Vic Brown, as portrayed by Alan Bates, has a lot more going for him than most of the northern protagonists in the black and white, working class, kitchen sink dramas of the 1960s: he has a happy home life and a decent job working as draftsman at a factory. Rather than being trapped by his environment, he looks to have a decent future ahead of him. But when he starts to pursue the pretty young typist Ingrid (Ritchie) he buying himself a one way ticket to Thora Hird.



This period of film making, the supposed British New Wave, where directors like Schlesinger and Karel Reisz and Lindsay Anderson and Jack Clayton turned their cameras away from the world of upper and middle class privilege and showed us the vibrant reality of working class life is one of the great landmarks of British cinema; but if we're being honest it's not necessarily something I felt like revisiting with anything stronger than a sense of duty. A Kind Of Loving is the quintessential Knocked Up narrative – the boy whose dreams of travel will be undone by an overeager sperm and there being a lady serving when he goes to the chemist to get some johnnies. These over familiar up the duff tales tend to be grim affairs of thwarted ambition and crushed hopes, but Schlesinger's first film has a lot more to offer than a dull tragic trajectory. It is something of a revelation, a marvellously warm and human drama, that looks as good today as it must've done back then, and with the added benefit of an historical perspective and a heap of nostalgia to make it all seem that bit richer.



What really impresses is how it transcends the grim-up-north cliches. It is very easy to photograph an ugly rows of back to back terraced housing, quite another to suggest the lives that live within. The movie is full of rather beautiful images of the industrial landscape. Thora Hird may be the quintessential mother-in-law from hell but everybody else is fully rounded, a balance between the good and the bad. The script, by Willis Hall and Keith Waterhouse and based on Stan Barstow's novel, is clearly told from Vic's point of view, but though it is sympathetic to him it does show that there is a streak of callousness in him. There's a darkness lurking beneath the surface throughout the film and just occasionally shafts of despair will pierce through the surface. Mostly though it is concerned with keeping its chin up; this is a film that prefers to see the good in people.



Extras.

Studiocanal have done a top notch job with this home release.

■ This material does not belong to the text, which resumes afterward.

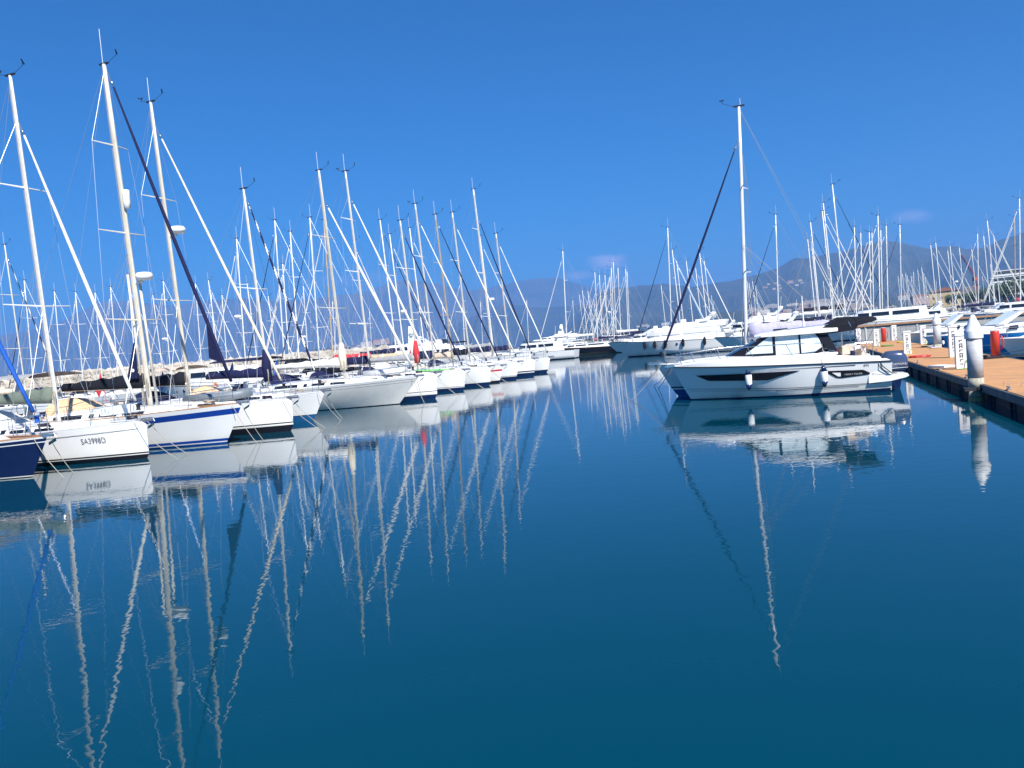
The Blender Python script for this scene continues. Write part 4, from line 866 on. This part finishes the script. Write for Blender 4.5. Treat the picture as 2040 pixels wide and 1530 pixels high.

Terminus is a half hour piece Schlesinger made the year before, a day in the life of Waterloo station. Bits of it are clearly staged, some of the editing a bit contrived but overall it is absolute gem.


Stuart Maconie, the Radio 2 DJ and writer gets 20 minutes to expound on the films and, sat in front of some wooden panelling on an uncomfy looking chair, he does so wonderfully. I did groan a bit when he drags in The Smiths and Joy Division comparison but he is first class on the merits of the films and the way its influence has spread through British culture. Mistakenly I watched this straight after watching the film and before writing it up and frankly his review is much more insightful than anything I had to offer.


It's also more engaging than the thoughts of the two academics John Hill and Melanie Williams who sound off on it for ten minutes in their featurette, but they both provide good background information on the film.


There's also a twenty minute audio clip of Schlesinger in conversation with Alexander Walker at the NFT in 1988.